Sep. 28th, 2021

Just tired

Sep. 28th, 2021 07:44 pm
jethrien: (Default)
I haven't at all kept up with this. Or my diary. Every day is just a never ending to-do list, and trying to record anything is just one more thing.

Hurricane Ida trashed the lower level of the house. We're fine, we didn't lose anything we couldn't afford to lose. There's a whole dramatic story there, but I'm too tired to write it.

We're in the middle of contractor hell now. We're moving forward, but it's an endless one-step-forward, two-steps-back game.

The contractor who has spent the entire summer trying to jump through the hoops to replace our dying air conditioner (unrelated to Ida) fired us today. Gave us most of our money back and quit. The combo of Jersey City regulations and the weird custom set-up broke him. Now we have to find a new contractor and switch the permits.

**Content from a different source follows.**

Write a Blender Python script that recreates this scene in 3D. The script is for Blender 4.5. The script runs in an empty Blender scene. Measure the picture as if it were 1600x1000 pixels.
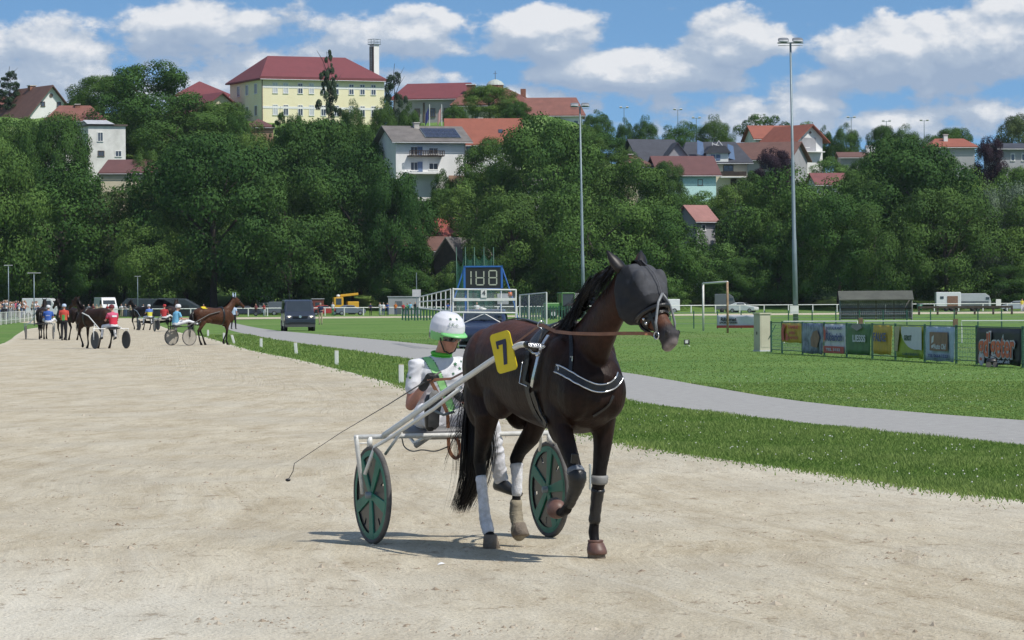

ARR's back to school went fine. There's just a bunch of PTA stuff to deal with.

I have concerns about gaps between the product team and the C-suite at my current employer.

I'm trying to self-publish a novella, with a goal date of Nov 6. It's effectively an exercise in setting up a small business. If it were not a holiday themed novella, I'd push the whole thing out two months, but it's now or wait a year. You know what I really want to do after a day of media planning and setting up marketing automation? Come home to do media planning and set up marketing automation, only with a much smaller budget and crappier tools and it's my own money to lose. Whee.

Tired. It'll be fine, it'll all be fine, progress is being made on all fronts. But tired.

Books

Sep. 28th, 2021 07:51 pm
jethrien: (Default)
74. Sophie's World by Jostein Gaarder, trans. by Paulette Moller. 2. So this is a YA intro to the history of philosophy, with a super-meta framing story. Which makes this sound so much better than it is. Its pretentious, faux-naïve writing style features deeply unlikeable characters and is incredibly condescending to anyone who's mature enough to actually follow the arguments.

75. Elements of Surprise: Our Mental Limits and the Satisfactions of Plot by Vera Tobin. 3. Apparently I read this last year and completely forgot, which is extremely uncharacteristic of me. While 2020 was fairly traumatizing, I'm not sure it says great things about this poor book. Tobin delves into both literary and psychological theory as to why we like surprise in our fiction, and how these surprises can be accomplished, which is interesting. But it just doesn't seem to quite stick for me.

76. The Grift by Debra Ginsberg. 4.5. Tangled and engrossing story of a charlatan fortune teller who actually develops psychic powers, accidentally ensnaring several of her clients in a California town. Right on the border of literary fiction and speculative, in the best way.

77. The Campaign for Domestic Happiness by Isabella Beeton. 4. Man, being a Victorian would have sucked. I still like flipping through this classic household management guide with its bonkers recipes, though.

78. Intrigues by Mercedes Lackey. 3.5. Look, I'm not going to say that the later books in the long-running Valdemar series are ground-breaking. But they have a certain kind of angst that I find deeply nostalgic and makes for great comfort reads.

79. The Midnight Library by Matt Haig. 4.5. A woman on the edge of death gets to keep returning to key points of her life and seeing how making a different choice would play out. It kind of goes where you think it will, but not exactly, and that's perfect.

80. Princesses Behaving Badly: Real Stories from History—Without the Fairy-Tale Endings by Linda Rodríguez McRobbie. 3.5. Bathroom-reader style book—lots of 2-3 page stories about various princesses through history. You wouldn't want to sit down and read straight through, but they're great for picking up, reading a couple pages, and then putting down to pick up again days or weeks later. A number of cool stories, many of which I hadn't already heard.

81. Magic for Liars by Sarah Gailey. 4.5. Hogwarts noir. Private detective without magic investigates a murder at the magic school her sister teaches at. Plenty twisty. Note that the protagonist admits right off the bat to having made some shitty decisions, and then proceeds to make some shitty decisions for emotional reasons. If you're going to throw the book at the wall when the protagonist is stupid and self-destructive, this ain't the book for you, but she's at least self-aware about blowing up chunks of her own life.

82. The Strangely Beautiful Tale of Miss Percy Parker by Leanna Renee Hieber. 2. Overwritten in a faux-Victorian way, this features a colorless (in every possible sense of the word) protagonist and a too-stubbornly-stupid-to-live swoony problematically older love interest. Melodramatic with a useless heroine, who can't even remember her one moment of glory.

83. Stick Dog Slurps Spaghetti by Tom Watson. 4. This is a kid's book you won't mind reading to your kid. Stick Dog's companions are hilarious stupid, and Stick Dog is subversively smart.